The NFL announced Friday that it will play a regular-season game in Madrid in 2025.

It will mark the first time the NFL has played a game in Spain, and it will be played at the the iconic Santiago Bernabéu Stadium, home to Real Madrid C.F.

Madrid is the first new market to be confirmed for the 2025 International Games and will be the fourth European city to host a regular-season game, joining London, Frankfurt and Munich.

“Playing a game in Madrid in 2025 highlights the continued expansion of the league's global footprint and the accelerated ambitions to take our game to more fans around the world," NFL Commissioner Roger Goodell said in a statement. “We are proud to partner with Real Madrid C.F., a global brand, together with the City of Madrid and Comunidad de Madrid, to bring a spectacular regular-season game to Spain at the world-class Santiago Bernabéu Stadium."

The NFL has played 50 regular-season games internationally through the league's history, with London, Munich, Frankfurt, Mexico City and Toronto all hosting games to date. São Paulo, Brazil, will stage a game in 2024 at the Corinthians Arena — home to Brazilian soccer team the SC Corinthians — in the first NFL regular-season game in South America.
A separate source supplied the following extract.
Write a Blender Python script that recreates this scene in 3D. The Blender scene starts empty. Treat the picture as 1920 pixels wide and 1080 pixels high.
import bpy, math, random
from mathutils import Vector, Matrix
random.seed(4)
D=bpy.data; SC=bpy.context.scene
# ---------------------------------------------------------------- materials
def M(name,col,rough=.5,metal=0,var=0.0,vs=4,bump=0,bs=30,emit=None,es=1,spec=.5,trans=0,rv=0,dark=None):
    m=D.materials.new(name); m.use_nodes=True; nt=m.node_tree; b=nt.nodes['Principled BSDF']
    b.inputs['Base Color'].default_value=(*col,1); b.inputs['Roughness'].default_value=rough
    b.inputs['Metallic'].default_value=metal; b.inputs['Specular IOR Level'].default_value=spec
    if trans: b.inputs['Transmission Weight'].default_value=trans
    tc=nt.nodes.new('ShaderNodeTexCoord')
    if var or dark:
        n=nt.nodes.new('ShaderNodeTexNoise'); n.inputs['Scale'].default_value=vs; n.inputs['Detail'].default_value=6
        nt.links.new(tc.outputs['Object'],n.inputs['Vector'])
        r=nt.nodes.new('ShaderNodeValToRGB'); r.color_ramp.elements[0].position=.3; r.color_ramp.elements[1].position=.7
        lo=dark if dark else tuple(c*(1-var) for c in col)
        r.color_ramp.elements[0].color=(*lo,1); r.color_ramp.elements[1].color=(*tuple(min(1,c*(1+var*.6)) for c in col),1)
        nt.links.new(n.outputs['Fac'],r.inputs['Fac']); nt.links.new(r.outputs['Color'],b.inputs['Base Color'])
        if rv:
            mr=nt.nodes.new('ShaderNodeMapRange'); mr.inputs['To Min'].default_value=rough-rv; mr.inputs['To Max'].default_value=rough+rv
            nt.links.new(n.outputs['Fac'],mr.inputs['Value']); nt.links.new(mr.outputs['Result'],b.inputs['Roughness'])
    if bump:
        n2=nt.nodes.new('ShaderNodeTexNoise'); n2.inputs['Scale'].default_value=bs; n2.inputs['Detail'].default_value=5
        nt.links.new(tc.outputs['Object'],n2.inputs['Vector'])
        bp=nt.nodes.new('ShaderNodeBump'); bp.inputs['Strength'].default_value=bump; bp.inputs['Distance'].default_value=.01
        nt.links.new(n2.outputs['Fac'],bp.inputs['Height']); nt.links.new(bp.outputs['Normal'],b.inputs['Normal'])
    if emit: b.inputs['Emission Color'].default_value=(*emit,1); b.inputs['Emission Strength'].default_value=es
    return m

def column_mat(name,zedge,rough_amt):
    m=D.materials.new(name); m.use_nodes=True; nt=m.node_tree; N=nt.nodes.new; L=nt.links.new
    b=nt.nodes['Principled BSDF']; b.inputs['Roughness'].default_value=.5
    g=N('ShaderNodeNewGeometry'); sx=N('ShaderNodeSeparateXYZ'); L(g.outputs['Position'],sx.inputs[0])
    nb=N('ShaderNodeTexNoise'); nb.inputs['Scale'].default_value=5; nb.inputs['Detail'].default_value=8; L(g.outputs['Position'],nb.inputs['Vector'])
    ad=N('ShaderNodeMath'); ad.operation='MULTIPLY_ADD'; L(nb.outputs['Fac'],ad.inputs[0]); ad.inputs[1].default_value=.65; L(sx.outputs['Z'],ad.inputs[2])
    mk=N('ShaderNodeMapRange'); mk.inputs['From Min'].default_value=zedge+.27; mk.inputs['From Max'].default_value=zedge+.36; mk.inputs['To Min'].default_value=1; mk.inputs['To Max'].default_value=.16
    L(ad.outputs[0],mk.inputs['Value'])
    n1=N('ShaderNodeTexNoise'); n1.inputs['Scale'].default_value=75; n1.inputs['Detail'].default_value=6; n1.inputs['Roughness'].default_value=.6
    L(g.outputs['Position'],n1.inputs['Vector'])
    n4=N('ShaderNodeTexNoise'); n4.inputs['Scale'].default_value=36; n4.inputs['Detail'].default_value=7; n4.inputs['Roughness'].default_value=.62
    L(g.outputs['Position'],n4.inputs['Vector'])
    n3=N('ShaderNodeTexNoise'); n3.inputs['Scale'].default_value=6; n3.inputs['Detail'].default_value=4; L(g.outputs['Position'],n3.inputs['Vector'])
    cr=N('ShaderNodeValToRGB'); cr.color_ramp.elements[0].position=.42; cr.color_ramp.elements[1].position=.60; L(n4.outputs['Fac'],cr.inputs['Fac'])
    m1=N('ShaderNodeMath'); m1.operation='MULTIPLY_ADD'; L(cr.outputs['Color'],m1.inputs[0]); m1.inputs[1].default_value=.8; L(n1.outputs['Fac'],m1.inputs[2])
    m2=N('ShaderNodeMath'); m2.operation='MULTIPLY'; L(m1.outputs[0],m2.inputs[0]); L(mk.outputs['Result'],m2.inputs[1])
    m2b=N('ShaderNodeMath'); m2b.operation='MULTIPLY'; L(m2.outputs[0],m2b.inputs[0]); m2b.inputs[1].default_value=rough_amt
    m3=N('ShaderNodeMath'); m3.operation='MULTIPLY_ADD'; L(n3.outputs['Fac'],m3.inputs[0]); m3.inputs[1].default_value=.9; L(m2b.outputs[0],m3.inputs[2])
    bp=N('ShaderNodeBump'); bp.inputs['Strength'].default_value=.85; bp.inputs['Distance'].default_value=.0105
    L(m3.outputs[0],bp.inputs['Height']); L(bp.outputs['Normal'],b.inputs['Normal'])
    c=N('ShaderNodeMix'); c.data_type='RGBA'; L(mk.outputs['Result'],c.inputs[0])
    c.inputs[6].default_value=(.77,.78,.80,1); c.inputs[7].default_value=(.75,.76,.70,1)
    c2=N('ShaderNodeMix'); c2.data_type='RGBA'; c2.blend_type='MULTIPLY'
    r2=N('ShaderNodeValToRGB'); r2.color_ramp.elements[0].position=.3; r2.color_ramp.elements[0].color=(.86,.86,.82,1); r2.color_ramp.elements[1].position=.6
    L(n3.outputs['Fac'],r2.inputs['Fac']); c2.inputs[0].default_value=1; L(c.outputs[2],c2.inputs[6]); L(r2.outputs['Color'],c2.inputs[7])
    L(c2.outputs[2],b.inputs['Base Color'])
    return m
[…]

Following the expansion of the NFL schedule in 2021, up to four of the teams from the conference whose teams are eligible for a ninth regular-season home game were designated to play a neutral-site international game each year.

NFC teams have nine home games in 2024 and AFC teams nine home games in 2025.

In 2023, NFL clubs voted to increase league-operated international game inventory from four to up to eight games a season beginning in 2025. Those eight league-operated international games do not include club-operated games, such as the Jaguars hosting a game at Wembley Stadium in the U.K.

In addition to the game in São Paulo, Brazil, four other regular-season games will be played as part of the 2024 NFL International Games. London will host three — two at Tottenham Hotspur Stadium and one at Wembley Stadium — and the NFL will head to Germany for a third consecutive year, returning to the Allianz Arena, Home of FC Bayern Munich, for one game.